## begin

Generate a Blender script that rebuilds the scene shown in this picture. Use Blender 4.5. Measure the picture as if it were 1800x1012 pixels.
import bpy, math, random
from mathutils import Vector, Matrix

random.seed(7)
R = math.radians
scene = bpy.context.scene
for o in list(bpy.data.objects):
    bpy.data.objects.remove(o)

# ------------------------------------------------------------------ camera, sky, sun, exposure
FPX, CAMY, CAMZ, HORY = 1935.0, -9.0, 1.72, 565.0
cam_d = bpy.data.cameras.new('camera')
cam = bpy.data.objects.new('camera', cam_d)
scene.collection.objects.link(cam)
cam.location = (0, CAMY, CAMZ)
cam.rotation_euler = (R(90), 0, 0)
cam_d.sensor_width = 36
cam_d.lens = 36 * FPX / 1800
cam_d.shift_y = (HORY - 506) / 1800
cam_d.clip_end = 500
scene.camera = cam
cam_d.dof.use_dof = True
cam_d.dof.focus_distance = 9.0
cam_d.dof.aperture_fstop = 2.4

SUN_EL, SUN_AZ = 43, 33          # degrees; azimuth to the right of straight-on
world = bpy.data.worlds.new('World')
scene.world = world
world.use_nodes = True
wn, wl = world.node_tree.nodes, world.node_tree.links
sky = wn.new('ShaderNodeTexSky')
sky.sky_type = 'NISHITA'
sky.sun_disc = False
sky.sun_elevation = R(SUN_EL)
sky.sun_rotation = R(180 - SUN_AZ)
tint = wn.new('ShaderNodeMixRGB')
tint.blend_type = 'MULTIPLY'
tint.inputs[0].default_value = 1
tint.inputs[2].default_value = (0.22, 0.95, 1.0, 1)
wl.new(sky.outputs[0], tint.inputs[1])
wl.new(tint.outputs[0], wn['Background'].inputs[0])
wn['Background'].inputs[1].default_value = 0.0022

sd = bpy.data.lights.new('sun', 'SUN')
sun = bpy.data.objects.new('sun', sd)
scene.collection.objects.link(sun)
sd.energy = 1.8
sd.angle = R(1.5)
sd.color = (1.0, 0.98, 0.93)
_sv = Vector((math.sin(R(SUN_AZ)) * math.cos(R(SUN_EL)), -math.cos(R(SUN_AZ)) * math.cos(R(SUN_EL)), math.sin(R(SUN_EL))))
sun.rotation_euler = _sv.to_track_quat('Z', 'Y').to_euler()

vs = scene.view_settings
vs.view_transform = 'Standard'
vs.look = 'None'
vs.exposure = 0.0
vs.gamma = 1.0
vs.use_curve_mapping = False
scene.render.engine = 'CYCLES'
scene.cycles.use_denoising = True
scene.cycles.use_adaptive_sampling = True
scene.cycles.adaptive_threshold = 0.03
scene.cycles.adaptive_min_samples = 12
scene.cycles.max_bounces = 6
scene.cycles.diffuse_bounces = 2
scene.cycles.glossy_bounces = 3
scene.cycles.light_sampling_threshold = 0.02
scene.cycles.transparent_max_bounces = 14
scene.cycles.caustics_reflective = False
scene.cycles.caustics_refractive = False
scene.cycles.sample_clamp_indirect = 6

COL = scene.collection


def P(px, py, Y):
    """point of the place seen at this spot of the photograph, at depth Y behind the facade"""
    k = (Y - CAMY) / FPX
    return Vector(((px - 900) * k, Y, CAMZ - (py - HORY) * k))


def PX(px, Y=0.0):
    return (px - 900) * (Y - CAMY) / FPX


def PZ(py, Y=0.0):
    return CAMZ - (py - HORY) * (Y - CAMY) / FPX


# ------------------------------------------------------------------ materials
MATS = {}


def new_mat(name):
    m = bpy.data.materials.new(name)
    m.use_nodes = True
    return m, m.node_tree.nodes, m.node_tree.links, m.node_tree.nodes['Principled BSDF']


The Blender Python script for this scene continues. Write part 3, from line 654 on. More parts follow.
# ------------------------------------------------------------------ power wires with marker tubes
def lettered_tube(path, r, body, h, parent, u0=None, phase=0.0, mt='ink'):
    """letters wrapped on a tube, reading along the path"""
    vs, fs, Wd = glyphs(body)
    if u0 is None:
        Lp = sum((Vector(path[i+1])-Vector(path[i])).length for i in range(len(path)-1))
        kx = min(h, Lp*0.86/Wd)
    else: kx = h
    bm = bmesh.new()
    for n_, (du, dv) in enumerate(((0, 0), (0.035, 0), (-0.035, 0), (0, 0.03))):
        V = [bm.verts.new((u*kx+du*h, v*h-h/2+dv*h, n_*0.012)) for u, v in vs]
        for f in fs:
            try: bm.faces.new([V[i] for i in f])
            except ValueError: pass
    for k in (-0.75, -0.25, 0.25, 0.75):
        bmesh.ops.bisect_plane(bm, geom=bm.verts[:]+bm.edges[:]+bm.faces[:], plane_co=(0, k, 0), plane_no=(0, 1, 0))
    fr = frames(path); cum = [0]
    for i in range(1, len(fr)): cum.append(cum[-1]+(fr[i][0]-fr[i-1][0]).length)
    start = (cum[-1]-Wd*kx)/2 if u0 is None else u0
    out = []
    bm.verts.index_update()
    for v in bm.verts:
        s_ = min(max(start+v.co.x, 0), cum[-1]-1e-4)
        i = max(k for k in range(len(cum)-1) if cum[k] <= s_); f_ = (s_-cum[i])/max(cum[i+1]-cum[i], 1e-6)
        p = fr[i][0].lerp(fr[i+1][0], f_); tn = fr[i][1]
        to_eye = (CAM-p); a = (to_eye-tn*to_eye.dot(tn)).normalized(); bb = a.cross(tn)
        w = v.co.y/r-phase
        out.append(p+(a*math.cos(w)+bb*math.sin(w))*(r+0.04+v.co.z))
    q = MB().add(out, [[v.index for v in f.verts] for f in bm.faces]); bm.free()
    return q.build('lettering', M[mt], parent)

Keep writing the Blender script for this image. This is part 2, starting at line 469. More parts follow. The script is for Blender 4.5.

## end

* [What is asked]:
Copy all of the material word for word.

* [Solution to this problem]:
Generate a Blender script that rebuilds the scene shown in this picture. Use Blender 4.5. Measure the picture as if it were 1800x1012 pixels.
import bpy, math, random
from mathutils import Vector, Matrix

random.seed(7)
R = math.radians
scene = bpy.context.scene
for o in list(bpy.data.objects):
    bpy.data.objects.remove(o)

# ------------------------------------------------------------------ camera, sky, sun, exposure
FPX, CAMY, CAMZ, HORY = 1935.0, -9.0, 1.72, 565.0
cam_d = bpy.data.cameras.new('camera')
cam = bpy.data.objects.new('camera', cam_d)
scene.collection.objects.link(cam)
cam.location = (0, CAMY, CAMZ)
cam.rotation_euler = (R(90), 0, 0)
cam_d.sensor_width = 36
cam_d.lens = 36 * FPX / 1800
cam_d.shift_y = (HORY - 506) / 1800
cam_d.clip_end = 500
scene.camera = cam
cam_d.dof.use_dof = True
cam_d.dof.focus_distance = 9.0
cam_d.dof.aperture_fstop = 2.4

SUN_EL, SUN_AZ = 43, 33          # degrees; azimuth to the right of straight-on
world = bpy.data.worlds.new('World')
scene.world = world
world.use_nodes = True
wn, wl = world.node_tree.nodes, world.node_tree.links
sky = wn.new('ShaderNodeTexSky')
sky.sky_type = 'NISHITA'
sky.sun_disc = False
sky.sun_elevation = R(SUN_EL)
sky.sun_rotation = R(180 - SUN_AZ)
tint = wn.new('ShaderNodeMixRGB')
tint.blend_type = 'MULTIPLY'
tint.inputs[0].default_value = 1
tint.inputs[2].default_value = (0.22, 0.95, 1.0, 1)
wl.new(sky.outputs[0], tint.inputs[1])
wl.new(tint.outputs[0], wn['Background'].inputs[0])
wn['Background'].inputs[1].default_value = 0.0022

sd = bpy.data.lights.new('sun', 'SUN')
sun = bpy.data.objects.new('sun', sd)
scene.collection.objects.link(sun)
sd.energy = 1.8
sd.angle = R(1.5)
sd.color = (1.0, 0.98, 0.93)
_sv = Vector((math.sin(R(SUN_AZ)) * math.cos(R(SUN_EL)), -math.cos(R(SUN_AZ)) * math.cos(R(SUN_EL)), math.sin(R(SUN_EL))))
sun.rotation_euler = _sv.to_track_quat('Z', 'Y').to_euler()

vs = scene.view_settings
vs.view_transform = 'Standard'
vs.look = 'None'
vs.exposure = 0.0
vs.gamma = 1.0
vs.use_curve_mapping = False
scene.render.engine = 'CYCLES'
scene.cycles.use_denoising = True
scene.cycles.use_adaptive_sampling = True
scene.cycles.adaptive_threshold = 0.03
scene.cycles.adaptive_min_samples = 12
scene.cycles.max_bounces = 6
scene.cycles.diffuse_bounces = 2
scene.cycles.glossy_bounces = 3
scene.cycles.light_sampling_threshold = 0.02
scene.cycles.transparent_max_bounces = 14
scene.cycles.caustics_reflective = False
scene.cycles.caustics_refractive = False
scene.cycles.sample_clamp_indirect = 6

COL = scene.collection


def P(px, py, Y):
    """point of the place seen at this spot of the photograph, at depth Y behind the facade"""
    k = (Y - CAMY) / FPX
    return Vector(((px - 900) * k, Y, CAMZ - (py - HORY) * k))


def PX(px, Y=0.0):
    return (px - 900) * (Y - CAMY) / FPX


def PZ(py, Y=0.0):
    return CAMZ - (py - HORY) * (Y - CAMY) / FPX


# ------------------------------------------------------------------ materials
MATS = {}


def new_mat(name):
    m = bpy.data.materials.new(name)
    m.use_nodes = True
    return m, m.node_tree.nodes, m.node_tree.links, m.node_tree.nodes['Principled BSDF']


The Blender Python script for this scene continues. Write part 3, from line 654 on. More parts follow.
# ------------------------------------------------------------------ power wires with marker tubes
def lettered_tube(path, r, body, h, parent, u0=None, phase=0.0, mt='ink'):
    """letters wrapped on a tube, reading along the path"""
    vs, fs, Wd = glyphs(body)
    if u0 is None:
        Lp = sum((Vector(path[i+1])-Vector(path[i])).length for i in range(len(path)-1))
        kx = min(h, Lp*0.86/Wd)
    else: kx = h
    bm = bmesh.new()
    for n_, (du, dv) in enumerate(((0, 0), (0.035, 0), (-0.035, 0), (0, 0.03))):
        V = [bm.verts.new((u*kx+du*h, v*h-h/2+dv*h, n_*0.012)) for u, v in vs]
        for f in fs:
            try: bm.faces.new([V[i] for i in f])
            except ValueError: pass
    for k in (-0.75, -0.25, 0.25, 0.75):
        bmesh.ops.bisect_plane(bm, geom=bm.verts[:]+bm.edges[:]+bm.faces[:], plane_co=(0, k, 0), plane_no=(0, 1, 0))
    fr = frames(path); cum = [0]
    for i in range(1, len(fr)): cum.append(cum[-1]+(fr[i][0]-fr[i-1][0]).length)
    start = (cum[-1]-Wd*kx)/2 if u0 is None else u0
    out = []
    bm.verts.index_update()
    for v in bm.verts:
        s_ = min(max(start+v.co.x, 0), cum[-1]-1e-4)
        i = max(k for k in range(len(cum)-1) if cum[k] <= s_); f_ = (s_-cum[i])/max(cum[i+1]-cum[i], 1e-6)
        p = fr[i][0].lerp(fr[i+1][0], f_); tn = fr[i][1]
        to_eye = (CAM-p); a = (to_eye-tn*to_eye.dot(tn)).normalized(); bb = a.cross(tn)
        w = v.co.y/r-phase
        out.append(p+(a*math.cos(w)+bb*math.sin(w))*(r+0.04+v.co.z))
    q = MB().add(out, [[v.index for v in f.verts] for f in bm.faces]); bm.free()
    return q.build('lettering', M[mt], parent)

Keep writing the Blender script for this image. This is part 2, starting at line 469. More parts follow. The script is for Blender 4.5.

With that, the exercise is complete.